Lofty topics, some of them, to be sure, but the occasion for the call is simple enough: the publication of Osing’s new book, Things That Never Happened: Fictions of Family Eros (published by Spuyten Duyvil press), a self-described memoir consisting of nine stories and one novella, all told in blank verse but don’t let that keep you. It’s verse, according to Osing, that easily accommodates “direct, ordinary, intimate speech,” and he effectively uses it (as his model, Peter Taylor, did in In the Miro District) to examine the life he lived on Fourth Street in Springfield, Illinois, as the son of an often absent Lutheran father, who worked as an “auditor” tracking railroad shipments. His formidable Irish Catholic mother, meanwhile, worked to raise (and sometimes put the fear into) her children. The book opens with Osing, in the 1940s, a child haunted by the sight of his mother catching flies and eating them; it closes with Osing, a man accusingly, lovingly in a hundred-page conversation with his ghost of a father.
Between those two poles, we follow the author to a Lutheran boarding school designed to turn boys into seminarians (and from which Osing was kicked out); to Osing in the mid-’50s on the carnival circuit (where he worked and watched as a guy named Mickey did everything but marry a gal named Beulah); to Osing in Memphis in ’73 in the erotically charged company of an art student named “Janet”; to Osing in Memphis in ’77, “forty and fat and free,” in the oddball company of a woman left unnamed; to Osing in ’97 on the phone with Walter, a theologically driven friend from school and a certified schizophrenic (or is he a genius?).
True or not, each and every detail, any or all of the above? Or true enough, according to poet Howard Nemerov, whose Journal of the Fictive Life inspired Osing to “narratize” the self, make of one’s life a fiction, put order to disorder, to arrive at a greater end: literature?
I don’t know. This I know: It took Gordon Osing 20 years to question and compose Things That Never Happened, and I leave it to him, in his closing pages, to do the math and reach a memorable, lasting solution:
“And all I will have to show someday/ will be these words in rows and taken/ together as leaving or adding up to/ everything. Some things more than/ happened. They remain, happening/ still. Only their sum is more than/ they add up to or a difference should leave./ That, in a word, is the trick I do./ For the sake of auditor me, auditor you.”
Gordon Osing will read from and sign copies of Things That Never Happened at Burke‘s Book Store on Friday, March 3rd, from 5 to 6:30 p.m. (reading at 6 p.m.).
In Chasing the Sea (2003), Tom Bissell wrote of the disappearing Aral Sea in Uzbekistan. In God Lives in St. Petersburg (2005), a collection of short stories, Bissell wrote of traveling Americans personally and culturally at sea in Central Asia. Author and expert critic Pankaj Mishra praised that book in The New York Times Book Review.
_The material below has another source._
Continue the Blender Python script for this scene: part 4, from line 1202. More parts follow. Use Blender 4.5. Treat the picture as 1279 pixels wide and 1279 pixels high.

Hear and see for yourself when Tom Bissell reads from his works (booksigning to follow) at Rhodes, inside Frazier Jelke, on Thursday, March 2nd, at 7:30 p.m.
The challenge: how to decorate a room by yourself in two days for next to no money. The possibilities: a shower curtain as window covering; a tutu as lamp shade; or a rug as headboard. For added ideas, go to $500 Room Makeovers (Clarkson Potter) by Lisa Quinn, a native Memphian (now living in Oakland) who went from waiting tables at Automatic Slim’s to hosting her own decorating segment on San Francisco TV, this after founding her own interior-design company during the 1990s and serving as a California set designer. On the small screen, Quinn’s acted as spokesperson for the furniture giant IKEA and Kelly-Moore Paints. Later this year, she hits the big time: the launch of a line of her own bedroom furnishings for Spiegel catalog. Welcome Quinn back to town when she signs $500 Room Makeovers at Borders on Saturday, March 4th, at 2 p.m.